The data offer some optimism about the fertility picture. Demographic experts and some conservatives have been sounding alarms about falling fertility rates. If young women continue to decide not to have children, or if they struggle to do so after waiting too long, it could depress the economy and fray the safety net. There would be fewer workers to support retirees, and fewer family members to care for older people — problems faced by other countries with falling fertility, like Japan.

But by one retrospective measure, at least, women are more likely to have children today than they were a decade ago. The measure is called completed fertility, or the share of women who are now 40 to 44 who have had a baby. It looks at the whole of women’s reproductive lives, not just one year, and reflects what they actually did, not what they were projected to do. (The vast majority of women do not have babies after age 44, so this is the age researchers commonly use.)

The biggest increases in motherhood since the 1990s were in groups of women with higher education. While women without college degrees have always been highly likely to have a child, women with college or advanced degrees had been less so, until recent years.

Now, 80 percent of women with professional degrees or doctorates have a child by the time they are 44, compared with 65 percent two decades ago, perhaps indicating that fewer women see long educations or demanding careers as a bar to having a family. Meanwhile, motherhood among women who have never married has risen across racial and educational groups.

In the mid-1990s, it was almost unheard-of for a never-married woman in her early 40s with a postgraduate degree to have a child, according to the Pew report. Today, 25 percent of women who fit that profile do.

Women who are 40 to 44 also planned their families during a different atmosphere for childbearing, since many of them had children in the late 1990s and early 2000s. The economy was strong, and in vitro fertilization and other assisted reproductive technologies were becoming more accessible and successful.

Fertility data is more complicated than it might seem because there are many ways to measure fertility rates, and each gives a different snapshot. The general fertility rate measures the number of births for every 1,000 women of childbearing age in a given year, and the total fertility rate estimates how many children women will have based on current patterns.

Both have been declining. The general fertility rate in the United States is at a record low, and the total fertility rate in the United States is down to 1.84 births per woman.

Completed fertility — the share of women who give birth by the time they are 44 — peaked in the late 1970s, when baby boomers were having children.

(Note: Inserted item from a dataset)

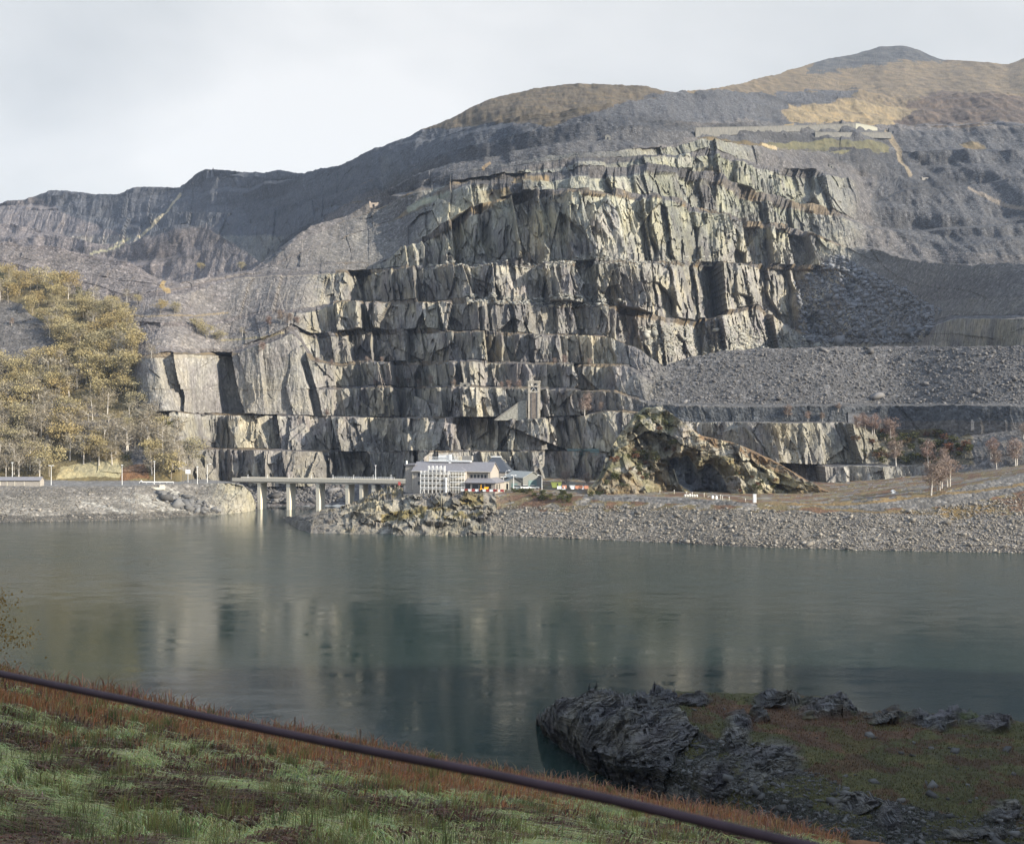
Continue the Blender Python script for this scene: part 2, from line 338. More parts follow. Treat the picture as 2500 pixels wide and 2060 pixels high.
# T7
lv([(-500, 650), (0, 655), (150, 690), (300, 737), (450, 722), (590, 680), (700, 676), (820, 668), (930, 660), (1200, 651), (1500, 648), (1700, 648), (1900, 655), (2050, 662), (2100, 690), (2300, 735), (2500, 730), (2600, 735), (3000, 810)],
   [(-500, 1.4), (700, 1.4), (790, .9), (850, .35), (1900, .35), (2040, .5), (2100, 1.1), (3000, 1.2)],
   wmix([(-500, 0, 0), (300, 4, 0), (600, 8, 0), (830, 6, 4), (1000, 13, 9), (1500, 14, 10), (1900, 10, 8), (2060, 6, 2), (2150, 0, 0), (3000, 0, 0)], 7),
   [(-500, 0), (740, .2), (830, .9), (1480, 1.2), (1950, 1.2), (2060, .8), (2110, .3), (3000, .2)], 52, dz=3.8, off=[(-500,0),(850,0),(856,-6),(901,-6),(905,0),(915,0),(921,-5),(951,-5),(955,0),(1150,0),(1156,-9),(1212,-9),(1216,0),(1290,0),(1296,-5),(1326,-5),(1330,0),(1390,0),(1396,-7),(1446,-7),(1450,0),(1560,0),(1566,-9),(1636,-9),(1640,0),(1720,0),(1726,-8),(1786,-8),(1790,0),(1860,0),(1866,-12),(1936,-12),(1940,0),(3000,0)], lean=.12, pc=695)
# T8 the great face
lv([(-500, 625), (0, 625), (150, 650), (300, 690), (420, 702), (590, 664), (700, 655), (800, 640), (930, 640), (980, 605), (1060, 576), (1100, 560), (1160, 520), (1250, 490), (1330, 478), (1500, 472), (1650, 500), (1720, 520), (1800, 540), (1900, 562), (2000, 585), (2060, 605), (2150, 612), (2250, 640), (2500, 650), (2600, 660), (3000, 770)],
   [(-500, 1.4), (900, 1.4), (960, .5), (1080, .36), (1500, .36), (1900, .4), (2040, .6), (2100, 1.2), (3000, 1.3)],
   wmix([(-500, 0, 0), (900, 3, 1), (1000, 8, 4), (1500, 12, 6), (1900, 10, 6), (2060, 10, 3), (2150, 40, 4), (2300, 110, 8), (2500, 170, 10), (3000, 220, 0)], 8),
   [(-500, 0), (900, .1), (970, .9), (1080, 1.1), (1900, 1.1), (2040, .6), (2110, .15), (3000, .1)], 100, dz=[(-500,0),(960,1),(1080,6),(2000,6),(2080,2),(2150,8),(3000,30)], off=[(-500,0),(1010,0),(1016,-6),(1076,-6),(1080,0),(1175,0),(1181,-10),(1256,-10),(1260,0),(1330,0),(1336,-7),(1386,-7),(1390,0),(1520,0),(1526,-9),(1596,-9),(1600,0),(1790,0),(1796,-16),(1876,-16),(1880,0),(1890,0),(1896,-18),(1966,-18),(1970,0),(3000,0)], lean=.12, pc=580)
# T9
lv([(-500, 615), (0, 615), (150, 632), (300, 670), (420, 698), (590, 672), (700, 630), (800, 600), (860, 570), (930, 545), (1040, 505), (1100, 470), (1150, 460), (1220, 449), (1400, 432), (1550, 428), (1640, 430), (1740, 440), (1800, 470), (1900, 500), (2000, 520), (2060, 530), (2150, 560), (2250, 560), (2500, 545), (2600, 555), (3000, 720)],
   [(-500, 1.4), (980, 1.4), (1080, .7), (1500, .75), (1700, .5), (2000, .4), (2090, 1.), (2140, 1.4), (3000, 1.4)],
   wmix([(-500, 0, 0), (980, 3, 0), (1080, 12, 4), (1500, 14, 6), (1900, 10, 6), (2060, 8, 3), (2150, 12, 3), (3000, 14, 3)], 9),
   [(-500, 0), (980, .15), (1070, .6), (1400, .55), (1640, .9), (1950, 1.0), (2080, .3), (2130, .0), (3000, 0)], 52, dz=[(-500,0),(960,1),(1080,9),(2000,8),(2080,3),(3000,3)], off=[(-500,0),(1170,0),(1176,-6),(1221,-6),(1225,0),(1300,0),(1306,-8),(1396,-8),(1400,0),(1500,0),(1506,-6),(1556,-6),(1560,0),(1655,0),(1661,-8),(1716,-8),(1720,0),(1800,0),(1806,-10),(1856,-10),(1860,0),(1880,0),(1886,-9),(1931,-9),(1935,0),(3000,0)], lean=.12, pc=490)
# T10
lv([(-500, 600), (0, 600), (56, 610), (150, 612), (300, 650), (420, 696), (590, 680), (706, 600), (800, 560), (850, 530), (930, 505), (1000, 480), (1100, 445), (1250, 418), (1400, 402), (1500, 398), (1640, 385), (1720, 372), (1780, 390), (1900, 420), (2000, 428), (2080, 436), (2130, 500), (2200, 470), (2500, 440), (2600, 460), (3000, 680)],
   [(-500, 1.4), (980, 1.4), (1080, .8), (1500, 1.0), (1640, .4), (1900, .4), (2060, .8), (2120, 1.3), (3000, 1.4)],
   wmix([(-500, 0, 0), (980, 3, 0), (1100, 10, 3), (1500, 14, 5), (1900, 12, 4), (2060, 8, 2), (3000, 10, 2)], 10),
   [(-500, 0), (1000, .1), (1100, .5), (1300, .55), (1500, .4), (1640, .8), (1900, .9), (2050, .4), (2100, 0), (3000, 0)], 44, dz=[(-500,0),(960,1),(1080,7),(2000,6),(2080,3),(3000,3)], off=[(-500,0),(1290,0),(1296,-8),(1386,-8),(1390,0),(1480,0),(1486,-7),(1556,-7),(1560,0),(1700,0),(1706,-8),(1741,-8),(1745,0),(1760,0),(1766,-7),(1796,-7),(1800,0),(1900,0),(1906,-12),(1986,-12),(1990,0),(3000,0)], lean=.12, pc=430)
# near spur / rim of the quarry
lv([(-500, 592), (0, 592), (56, 604), (133, 600), (242, 624), (322, 640), (403, 693), (500, 690), (585, 677), (706, 588), (760, 552), (850, 519), (890, 497), (930, 497), (1000, 450), (1100, 425), (1250, 395), (1400, 375), (1550, 365), (1640, 350), (1700, 342), (1800, 350), (1900, 362), (2000, 368), (2180, 372), (2500, 365), (2600, 390), (3000, 640)],
   [(-500, 1.4), (1400, 1.3), (1640, .8), (1700, .45), (1780, .5), (1900, 1.4), (3000, 1.4)],
   [(-500, 500), (0, 480), (300, 420), (600, 320), (760, 200), (900, 90), (1100, 40), (1400, 24), (1700, 16), (2100, 16), (3000, 30)],
   [(-500, 0), (1100, 0), (1300, .15), (1450, .1), (1640, .6), (1780, .6), (1860, 0), (3000, 0)], 22)
# middle slopes
lv([(-500, 540), (0, 545), (100, 562), (230, 592), (322, 592), (380, 565), (440, 548), (500, 555), (585, 608), (640, 645), (706, 572), (850, 500), (950, 465), (1000, 435), (1100, 405), (1250, 365), (1400, 343), (1550, 336), (1700, 328), (2140, 322), (2200, 332), (2500, 330), (2600, 345), (3000, 560)],
   [(-500, 1.4), (1200, 1.4), (3000, 1.6)], [(-500, 320), (300, 300), (640, 260), (850, 160), (1100, 80), (1400, 30), (1800, 14), (3000, 20)], 0, 30)
lv([(-500, 508), (0, 510), (130, 516), (300, 535), (440, 520), (600, 520), (700, 500), (850, 465), (1000, 405), (1100, 375), (1250, 330), (1400, 300), (1550, 300), (1700, 305), (2140, 300), (2500, 298), (2600, 310), (3000, 450)],
   [(-500, 1.2), (1200, 1.4), (3000, 1.5)], [(-500, 60), (1250, 50), (1500, 40), (1700, 60), (3000, 80)], [(-500, .0), (600, .3), (800, .3), (1000, .0), (3000, 0)], 40)
# dark waste banks below the moor
lv([(-500, 502), (0, 500), (60, 498), (125, 478), (330, 472), (430, 466), (515, 436), (735, 440), (850, 412), (1000, 360), (1100, 325), (1250, 285), (1400, 262), (1550, 246), (1650, 226), (1735, 224), (1872, 232), (2085, 221), (2200, 236), (2500, 228), (3000, 215)],
   [(-500, 1.0), (850, 1.1), (1200, 1.7), (1650, 1.7), (1900, 2.2), (3000, 2.3)], [(-500, 25), (900, 30), (1300, 60), (1700, 120), (2100, 90), (3000, 60)], [(-500, .08), (700, .12), (850, .2), (1000, 0), (3000, 0)], 46)
# skyline
lv([(-500, 480), (-100, 505), (0, 495), (12, 488), (60, 490), (70, 484), (118, 466), (130, 464), (200, 472), (270, 481), (320, 460), (340, 456), (430, 456), (470, 430), (500, 418), (530, 416), (650, 422), (672, 414), (735, 424), (760, 418), (800, 408), (850, 392), (930, 360), (1000, 330), (1100, 288), (1200, 240), (1300, 213), (1380, 200), (1450, 203), (1560, 212), (1650, 223), (1760, 214), (1900, 181), (2010, 145), (2080, 135), (2130, 122), (2150, 113), (2210, 113), (2240, 124), (2300, 145), (2400, 152), (2460, 158), (2480, 150), (2520, 135), (2700, 100), (3000, 150)],
   [(-500, 1.1), (900, 1.4), (1250, 2.2), (1650, 2.3), (2000, 2.3), (2170, 2.2), (3000, 2.2)], 300, 0, 60, dz=-120, scree=[(-500, .6), (1200, .6), (2120, .5), (3000, .5)])
QF = fan(PXM, Y0, Z0, T, seed=3, scree=.7, sm=26., smY=30., tips=1.)
PX, PY, RK, BN = QF['PX'], QF['PY'], QF['rock'], QF['bench']
print('terrain', QF['X'].shape, 'Ymax', QF['Y'].max())
def vary(x, y, sc, s): return fbm(x/sc, y/sc, s, 4)
XX, YY, ZZ = QF['X'], QF['Y'], QF['Z']
vv = vary(XX, YY+ZZ*1.3, 55., 900)
jx = PX + 22*vary(XX, YY+ZZ, 30., 905); jy = PY + 12*vary(XX, YY+ZZ, 30., 915)   # ragged zone edges
def colour(*c): return np.array(c, float)
SLATE = colour(.097, .089, .085); PURPLE = colour(.138, .119, .113); DARKSL_SHADE = colour(.052, .056, .064); ROCK = colour(.225, .21, .182); SLAB = colour(.27, .255, .225)
MOOR = colour(.115, .092, .066); OCHRE = colour(.168, .133, .086); HEATH = colour(.080, .062, .052); BRGRASS = colour(.14, .092, .05); WOODG = colour(.13, .105, .055); GREENSC = colour(.10, .115, .105)
col = np.zeros(PX.shape+(3,)); col[:] = SLATE
col += (PURPLE-SLATE)*np.clip((900-PX)/500, 0, 1)[..., None]
def paint(mask, c, k=1.0):
    m = (mask*k)[..., None] if mask.dtype != bool else (mask.astype(float)*k)[..., None]
    col[:] = col*(1-m)+c*m
def soft(poly, s=0): return inpoly(jx, jy, poly)
spk = np.ones(PX.shape); gra = np.zeros(PX.shape)
def grassy(m, c, k=1., sp=.15):
    paint(m, c, k); mm = m.astype(float)*k
    spk[:] = spk*(1-mm)+sp*mm; gra[:] = gra*(1-mm)+mm
# far left ridge, its shade put into the slate colour; dark waste
paint(soft([(-500, 400), (1250, 250), (1250, 345), (1000, 415), (850, 500), (640, 640), (585, 600), (500, 545), (330, 590), (160, 520), (90, 480), (-500, 500)]), DARKSL_SHADE, .8)
paint(soft([(1250, 250), (1650, 215), (2095, 212), (2085, 240), (1912, 262), (1900, 300), (1700, 300), (1500, 330), (1200, 350)]), DARKSL_SHADE, .6)
paint(soft([(1200, 350), (1500, 320), (1900, 300), (2200, 320), (3000, 280), (3000, 640), (2500, 620), (2250, 600), (2120, 520), (2150, 440), (2000, 365), (1700, 340), (1400, 380), (1150, 420), (960, 480), (930, 440)]), colour(.064, .063, .065), .8)
bl_ = np.clip(2.2*fbm(XX/90., ZZ/16., 955, 4), 0, 1)*(PY < 640); col *= (1-.38*bl_)[..., None]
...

It declined to a low in 2006 before rising again, and is now near the level of the late 1970s.

One thing complicating measurement is that people are delaying childbirth. Though the overall general fertility rate decreased in 2016, it increased for women 30 and older.

The median age at which women first give birth has risen to 26, and women are significantly less likely than they were two decades ago to give birth as teenagers or in their early 20s, and more likely to do so in their 40s, Pew reported.

There are lots of explanations for why people are waiting to have children: later marriage, student debt; stagnant wages; recovery from the recession; more education and improved job prospects for women; and a lack of support for families in which both parents work.

It might be that most of these women end up having children, and completed fertility continues to rise. But the ability to conceive and have a baby decreases with age, and fertility treatments are expensive. There is some evidence that women say they want to have more children than they end up having.

Despite the Pew findings, Lyman Stone, an adviser at Demographic Intelligence who writes about demographics and economics, remains concerned about the national birthrate. “The extent of the delay and decline in fertility for younger women is so vast that to recover it in later years sort of boggles the mind,” he said.